[Begin]
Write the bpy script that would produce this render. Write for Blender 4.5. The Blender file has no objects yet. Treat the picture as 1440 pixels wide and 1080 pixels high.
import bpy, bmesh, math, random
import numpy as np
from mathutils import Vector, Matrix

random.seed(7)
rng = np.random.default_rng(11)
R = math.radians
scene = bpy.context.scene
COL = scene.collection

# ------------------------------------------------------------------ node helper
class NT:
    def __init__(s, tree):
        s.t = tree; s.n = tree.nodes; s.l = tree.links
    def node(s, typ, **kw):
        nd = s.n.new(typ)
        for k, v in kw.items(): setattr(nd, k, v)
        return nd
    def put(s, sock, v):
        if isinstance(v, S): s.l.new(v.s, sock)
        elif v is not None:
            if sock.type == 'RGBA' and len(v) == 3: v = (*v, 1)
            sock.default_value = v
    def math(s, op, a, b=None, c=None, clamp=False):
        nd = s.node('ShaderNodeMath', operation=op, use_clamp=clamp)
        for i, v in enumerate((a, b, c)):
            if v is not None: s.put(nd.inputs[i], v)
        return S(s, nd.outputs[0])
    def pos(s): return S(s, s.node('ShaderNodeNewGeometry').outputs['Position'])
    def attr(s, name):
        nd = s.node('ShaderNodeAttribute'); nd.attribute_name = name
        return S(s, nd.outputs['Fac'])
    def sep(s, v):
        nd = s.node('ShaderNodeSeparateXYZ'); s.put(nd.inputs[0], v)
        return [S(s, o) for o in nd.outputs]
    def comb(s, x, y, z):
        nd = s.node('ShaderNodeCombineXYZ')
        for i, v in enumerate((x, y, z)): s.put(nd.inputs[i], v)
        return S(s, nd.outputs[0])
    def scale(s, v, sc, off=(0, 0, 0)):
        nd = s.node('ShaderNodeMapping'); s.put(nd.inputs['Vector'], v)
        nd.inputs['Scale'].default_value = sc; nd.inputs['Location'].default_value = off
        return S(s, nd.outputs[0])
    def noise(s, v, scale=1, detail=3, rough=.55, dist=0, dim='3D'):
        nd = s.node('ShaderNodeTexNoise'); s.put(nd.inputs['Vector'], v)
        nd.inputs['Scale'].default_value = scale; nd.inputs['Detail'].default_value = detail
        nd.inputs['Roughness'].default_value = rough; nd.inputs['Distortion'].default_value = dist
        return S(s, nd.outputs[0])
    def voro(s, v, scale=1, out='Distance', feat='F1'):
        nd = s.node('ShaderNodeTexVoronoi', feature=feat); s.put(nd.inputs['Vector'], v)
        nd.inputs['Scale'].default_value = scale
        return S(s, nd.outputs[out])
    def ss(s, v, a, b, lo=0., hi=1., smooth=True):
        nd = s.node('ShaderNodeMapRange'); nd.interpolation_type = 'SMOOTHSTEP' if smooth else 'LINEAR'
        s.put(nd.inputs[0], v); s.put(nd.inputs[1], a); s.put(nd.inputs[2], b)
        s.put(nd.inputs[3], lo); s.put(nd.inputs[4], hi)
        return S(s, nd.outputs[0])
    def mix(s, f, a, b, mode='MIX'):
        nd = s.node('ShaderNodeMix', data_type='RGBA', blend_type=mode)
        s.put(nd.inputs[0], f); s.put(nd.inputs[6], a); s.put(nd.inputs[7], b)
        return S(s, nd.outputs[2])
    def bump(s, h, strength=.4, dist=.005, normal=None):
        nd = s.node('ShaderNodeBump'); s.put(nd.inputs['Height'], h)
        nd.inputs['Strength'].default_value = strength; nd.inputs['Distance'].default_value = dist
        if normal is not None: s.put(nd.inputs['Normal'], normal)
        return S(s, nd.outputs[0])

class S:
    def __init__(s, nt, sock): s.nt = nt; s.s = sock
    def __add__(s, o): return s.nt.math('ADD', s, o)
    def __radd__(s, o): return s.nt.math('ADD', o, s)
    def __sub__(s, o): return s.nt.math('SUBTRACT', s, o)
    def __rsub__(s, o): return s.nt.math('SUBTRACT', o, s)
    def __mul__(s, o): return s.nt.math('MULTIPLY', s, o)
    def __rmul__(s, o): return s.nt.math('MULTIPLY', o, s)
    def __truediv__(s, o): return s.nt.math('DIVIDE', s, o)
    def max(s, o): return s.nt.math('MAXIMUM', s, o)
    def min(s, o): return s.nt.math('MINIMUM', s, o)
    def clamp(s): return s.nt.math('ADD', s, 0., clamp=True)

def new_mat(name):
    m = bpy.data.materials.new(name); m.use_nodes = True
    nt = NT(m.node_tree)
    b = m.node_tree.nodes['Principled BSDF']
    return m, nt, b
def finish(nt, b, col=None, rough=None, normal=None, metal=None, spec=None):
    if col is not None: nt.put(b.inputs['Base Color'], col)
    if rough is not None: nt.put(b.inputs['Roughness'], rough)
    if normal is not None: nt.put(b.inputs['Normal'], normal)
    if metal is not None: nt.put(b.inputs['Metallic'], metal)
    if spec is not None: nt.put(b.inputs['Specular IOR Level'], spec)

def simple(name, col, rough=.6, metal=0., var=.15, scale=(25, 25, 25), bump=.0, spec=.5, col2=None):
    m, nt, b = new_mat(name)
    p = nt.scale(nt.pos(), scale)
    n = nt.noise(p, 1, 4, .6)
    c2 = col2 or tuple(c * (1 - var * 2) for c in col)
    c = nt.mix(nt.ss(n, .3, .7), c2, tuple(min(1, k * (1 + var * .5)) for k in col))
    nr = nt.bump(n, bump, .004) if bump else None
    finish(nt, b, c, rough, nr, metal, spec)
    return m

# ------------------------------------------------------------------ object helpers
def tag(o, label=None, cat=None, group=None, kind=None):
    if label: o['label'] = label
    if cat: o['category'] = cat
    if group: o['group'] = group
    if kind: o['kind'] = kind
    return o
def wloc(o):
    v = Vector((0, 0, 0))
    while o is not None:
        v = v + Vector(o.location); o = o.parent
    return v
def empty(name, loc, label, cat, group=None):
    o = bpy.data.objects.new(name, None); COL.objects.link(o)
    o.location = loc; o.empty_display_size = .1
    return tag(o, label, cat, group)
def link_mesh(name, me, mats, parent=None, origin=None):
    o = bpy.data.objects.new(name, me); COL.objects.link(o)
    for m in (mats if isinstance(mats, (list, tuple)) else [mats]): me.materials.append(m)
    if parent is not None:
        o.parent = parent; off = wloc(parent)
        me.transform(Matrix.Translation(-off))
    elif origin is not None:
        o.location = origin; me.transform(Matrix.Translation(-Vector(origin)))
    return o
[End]
[Begin]
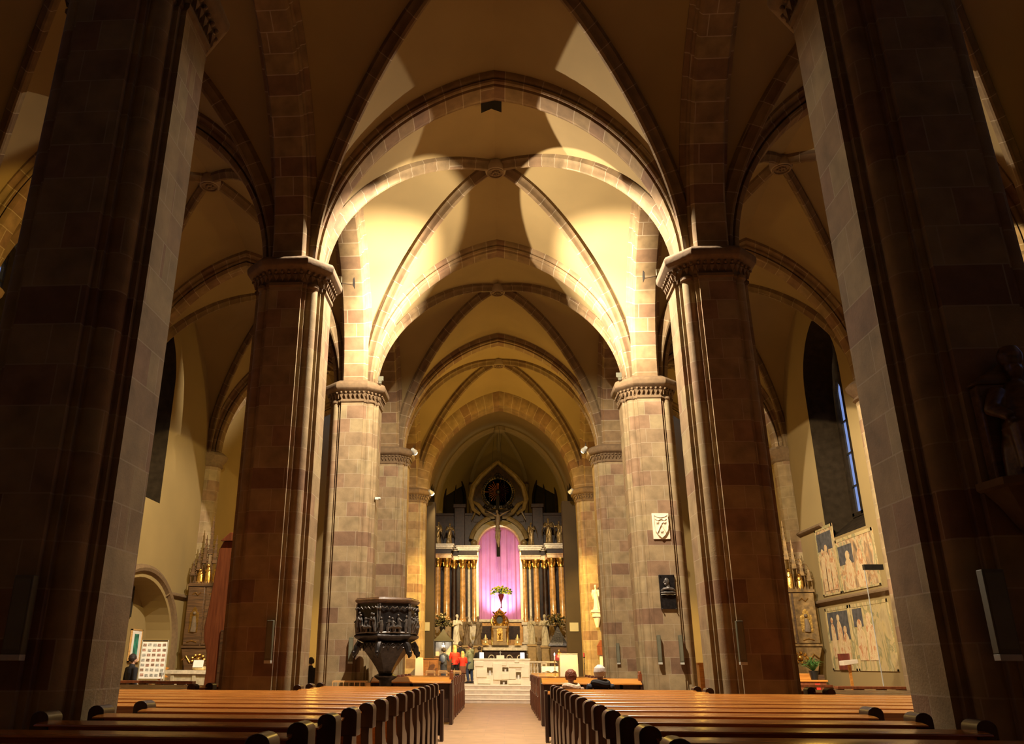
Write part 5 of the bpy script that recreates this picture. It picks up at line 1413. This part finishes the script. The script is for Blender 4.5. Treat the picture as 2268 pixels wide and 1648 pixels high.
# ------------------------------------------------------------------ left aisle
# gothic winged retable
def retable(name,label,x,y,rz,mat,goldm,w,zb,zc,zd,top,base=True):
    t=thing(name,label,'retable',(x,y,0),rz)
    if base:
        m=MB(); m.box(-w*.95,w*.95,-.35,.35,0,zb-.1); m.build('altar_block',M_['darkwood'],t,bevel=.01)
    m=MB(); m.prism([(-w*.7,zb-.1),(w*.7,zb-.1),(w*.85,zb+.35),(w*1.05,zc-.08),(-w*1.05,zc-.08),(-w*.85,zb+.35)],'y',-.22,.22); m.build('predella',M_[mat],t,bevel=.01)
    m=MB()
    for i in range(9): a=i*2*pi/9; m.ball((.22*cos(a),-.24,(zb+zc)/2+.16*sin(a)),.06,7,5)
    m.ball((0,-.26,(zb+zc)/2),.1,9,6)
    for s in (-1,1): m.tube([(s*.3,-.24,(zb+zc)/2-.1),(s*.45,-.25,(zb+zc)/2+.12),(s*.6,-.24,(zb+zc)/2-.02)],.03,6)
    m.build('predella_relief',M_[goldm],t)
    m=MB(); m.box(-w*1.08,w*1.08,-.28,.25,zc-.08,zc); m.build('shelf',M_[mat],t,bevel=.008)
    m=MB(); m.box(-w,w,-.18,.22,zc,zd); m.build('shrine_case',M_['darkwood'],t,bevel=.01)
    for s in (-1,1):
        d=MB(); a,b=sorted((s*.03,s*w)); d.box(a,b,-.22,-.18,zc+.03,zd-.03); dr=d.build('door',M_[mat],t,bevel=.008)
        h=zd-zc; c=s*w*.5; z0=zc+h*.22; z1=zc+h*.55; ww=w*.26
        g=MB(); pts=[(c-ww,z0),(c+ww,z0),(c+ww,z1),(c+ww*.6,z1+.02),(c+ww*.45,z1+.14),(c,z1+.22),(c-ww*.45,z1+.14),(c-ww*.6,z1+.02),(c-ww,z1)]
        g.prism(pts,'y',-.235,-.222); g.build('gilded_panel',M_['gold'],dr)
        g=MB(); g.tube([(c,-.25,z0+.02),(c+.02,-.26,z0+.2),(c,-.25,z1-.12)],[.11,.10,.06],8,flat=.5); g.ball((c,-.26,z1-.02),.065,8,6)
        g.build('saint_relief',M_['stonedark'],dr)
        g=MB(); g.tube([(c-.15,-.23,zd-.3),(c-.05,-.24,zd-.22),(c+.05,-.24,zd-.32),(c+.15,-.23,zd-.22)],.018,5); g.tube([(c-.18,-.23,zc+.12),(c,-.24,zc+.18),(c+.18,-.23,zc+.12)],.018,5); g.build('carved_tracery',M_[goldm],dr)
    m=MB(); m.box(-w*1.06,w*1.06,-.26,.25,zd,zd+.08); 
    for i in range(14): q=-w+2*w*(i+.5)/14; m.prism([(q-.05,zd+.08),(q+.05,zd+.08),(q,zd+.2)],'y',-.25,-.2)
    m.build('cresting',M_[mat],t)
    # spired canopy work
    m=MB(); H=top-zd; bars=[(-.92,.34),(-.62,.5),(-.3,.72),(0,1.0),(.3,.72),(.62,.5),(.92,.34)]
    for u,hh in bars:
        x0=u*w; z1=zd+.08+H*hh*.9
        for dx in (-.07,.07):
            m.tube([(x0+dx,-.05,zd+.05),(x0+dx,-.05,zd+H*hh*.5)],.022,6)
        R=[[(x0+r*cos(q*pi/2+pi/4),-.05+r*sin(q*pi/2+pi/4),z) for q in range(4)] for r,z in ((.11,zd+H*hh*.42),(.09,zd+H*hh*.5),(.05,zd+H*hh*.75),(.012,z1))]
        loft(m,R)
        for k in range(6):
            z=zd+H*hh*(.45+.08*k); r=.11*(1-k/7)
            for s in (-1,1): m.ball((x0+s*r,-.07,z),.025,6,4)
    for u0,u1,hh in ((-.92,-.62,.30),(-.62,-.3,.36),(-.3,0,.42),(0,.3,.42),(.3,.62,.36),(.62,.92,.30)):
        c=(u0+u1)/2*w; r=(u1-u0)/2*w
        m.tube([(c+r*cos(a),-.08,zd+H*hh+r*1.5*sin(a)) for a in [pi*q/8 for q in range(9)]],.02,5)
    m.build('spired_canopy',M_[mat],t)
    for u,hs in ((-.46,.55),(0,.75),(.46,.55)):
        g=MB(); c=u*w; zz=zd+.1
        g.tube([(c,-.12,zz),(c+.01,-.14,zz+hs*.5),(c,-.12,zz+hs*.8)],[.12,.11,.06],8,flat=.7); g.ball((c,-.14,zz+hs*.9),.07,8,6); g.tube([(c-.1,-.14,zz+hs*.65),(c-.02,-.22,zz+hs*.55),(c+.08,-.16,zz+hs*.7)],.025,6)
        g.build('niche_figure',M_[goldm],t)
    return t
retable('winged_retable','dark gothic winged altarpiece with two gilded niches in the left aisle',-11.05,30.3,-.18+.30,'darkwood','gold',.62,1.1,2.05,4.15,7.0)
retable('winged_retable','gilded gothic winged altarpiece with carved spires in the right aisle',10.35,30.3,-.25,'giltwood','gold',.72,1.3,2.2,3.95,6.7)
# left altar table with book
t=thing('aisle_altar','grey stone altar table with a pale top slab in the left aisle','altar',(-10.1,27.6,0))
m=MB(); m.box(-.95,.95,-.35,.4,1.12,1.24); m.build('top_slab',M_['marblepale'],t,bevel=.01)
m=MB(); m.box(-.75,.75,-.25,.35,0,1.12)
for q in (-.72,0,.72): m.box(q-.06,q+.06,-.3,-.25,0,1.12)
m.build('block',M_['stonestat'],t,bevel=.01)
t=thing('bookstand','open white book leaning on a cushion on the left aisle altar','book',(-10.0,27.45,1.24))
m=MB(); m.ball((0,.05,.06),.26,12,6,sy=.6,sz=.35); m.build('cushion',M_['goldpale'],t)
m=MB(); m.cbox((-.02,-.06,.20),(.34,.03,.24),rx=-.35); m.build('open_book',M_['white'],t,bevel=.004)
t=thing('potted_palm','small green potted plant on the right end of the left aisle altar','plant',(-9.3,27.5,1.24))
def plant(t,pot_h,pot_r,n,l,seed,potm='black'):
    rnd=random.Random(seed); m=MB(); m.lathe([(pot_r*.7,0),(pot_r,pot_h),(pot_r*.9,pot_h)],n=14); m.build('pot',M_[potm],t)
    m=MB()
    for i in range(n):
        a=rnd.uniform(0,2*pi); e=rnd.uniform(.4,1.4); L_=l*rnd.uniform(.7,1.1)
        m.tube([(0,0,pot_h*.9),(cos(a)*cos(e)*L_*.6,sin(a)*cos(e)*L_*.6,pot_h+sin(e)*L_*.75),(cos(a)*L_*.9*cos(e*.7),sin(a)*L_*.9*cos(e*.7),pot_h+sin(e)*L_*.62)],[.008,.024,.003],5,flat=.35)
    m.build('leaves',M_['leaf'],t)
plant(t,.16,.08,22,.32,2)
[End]
[Begin]
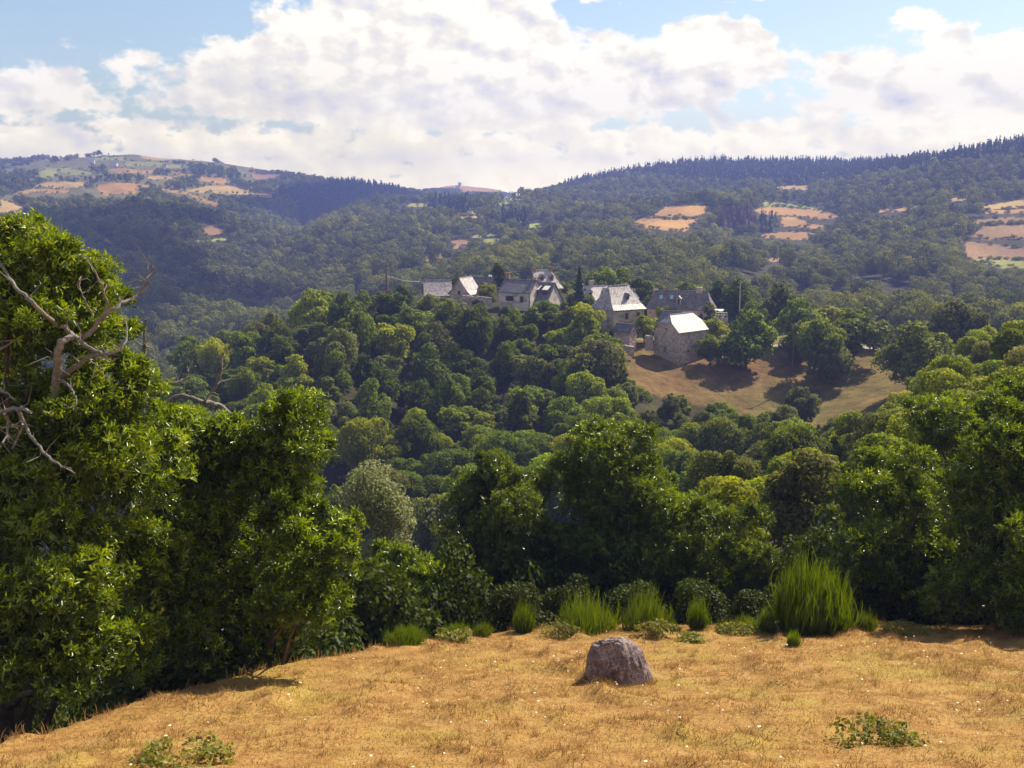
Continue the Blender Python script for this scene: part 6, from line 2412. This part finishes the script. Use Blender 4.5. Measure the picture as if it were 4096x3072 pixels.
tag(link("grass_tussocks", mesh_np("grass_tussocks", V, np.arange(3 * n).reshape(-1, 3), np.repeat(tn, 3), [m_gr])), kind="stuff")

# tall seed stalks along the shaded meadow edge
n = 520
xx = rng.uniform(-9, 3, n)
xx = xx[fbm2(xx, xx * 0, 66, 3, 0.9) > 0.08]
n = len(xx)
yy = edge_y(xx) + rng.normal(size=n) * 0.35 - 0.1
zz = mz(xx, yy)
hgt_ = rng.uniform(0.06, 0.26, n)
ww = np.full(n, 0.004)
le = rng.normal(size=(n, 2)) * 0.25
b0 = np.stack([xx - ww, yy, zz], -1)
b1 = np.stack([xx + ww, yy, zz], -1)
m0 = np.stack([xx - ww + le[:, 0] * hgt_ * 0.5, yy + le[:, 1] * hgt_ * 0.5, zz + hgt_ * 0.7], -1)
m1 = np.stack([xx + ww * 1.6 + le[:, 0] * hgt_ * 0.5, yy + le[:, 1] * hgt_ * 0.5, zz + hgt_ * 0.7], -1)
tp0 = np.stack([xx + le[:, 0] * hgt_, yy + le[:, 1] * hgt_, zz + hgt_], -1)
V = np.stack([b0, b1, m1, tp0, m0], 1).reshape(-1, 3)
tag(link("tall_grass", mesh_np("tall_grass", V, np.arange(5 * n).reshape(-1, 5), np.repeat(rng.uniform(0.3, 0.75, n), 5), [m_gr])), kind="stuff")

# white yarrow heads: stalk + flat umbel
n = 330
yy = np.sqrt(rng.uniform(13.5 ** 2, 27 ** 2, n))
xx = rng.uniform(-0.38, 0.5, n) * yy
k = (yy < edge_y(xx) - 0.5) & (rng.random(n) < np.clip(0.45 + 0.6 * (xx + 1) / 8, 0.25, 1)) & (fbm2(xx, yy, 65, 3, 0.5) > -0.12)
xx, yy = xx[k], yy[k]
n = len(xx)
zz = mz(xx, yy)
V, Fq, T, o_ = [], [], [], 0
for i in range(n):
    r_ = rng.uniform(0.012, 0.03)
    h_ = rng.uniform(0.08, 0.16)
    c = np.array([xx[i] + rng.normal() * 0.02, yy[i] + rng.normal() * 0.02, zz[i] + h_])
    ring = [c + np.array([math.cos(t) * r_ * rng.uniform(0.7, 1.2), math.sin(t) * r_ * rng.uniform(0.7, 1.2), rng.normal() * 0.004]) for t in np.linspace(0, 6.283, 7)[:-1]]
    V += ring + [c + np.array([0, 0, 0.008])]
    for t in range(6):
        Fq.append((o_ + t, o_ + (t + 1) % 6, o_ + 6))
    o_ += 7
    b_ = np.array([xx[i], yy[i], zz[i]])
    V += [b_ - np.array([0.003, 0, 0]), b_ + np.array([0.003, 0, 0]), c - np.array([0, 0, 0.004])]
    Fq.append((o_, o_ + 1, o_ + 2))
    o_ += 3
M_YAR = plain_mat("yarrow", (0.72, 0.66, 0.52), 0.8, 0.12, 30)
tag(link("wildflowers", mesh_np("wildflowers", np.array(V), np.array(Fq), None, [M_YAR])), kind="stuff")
[End]
**EXERCISE PROMPT:** Starting with the line that contains "Continue the Blender", repeat each line exactly, and stop once the line that contains "V, np.arange(3 *" has been repeated.

**EXERCISE OUTPUT:**
Continue the Blender Python script for this scene: part 6, from line 2412. This part finishes the script. Use Blender 4.5. Measure the picture as if it were 4096x3072 pixels.
tag(link("grass_tussocks", mesh_np("grass_tussocks", V, np.arange(3 * n).reshape(-1, 3), np.repeat(tn, 3), [m_gr])), kind="stuff")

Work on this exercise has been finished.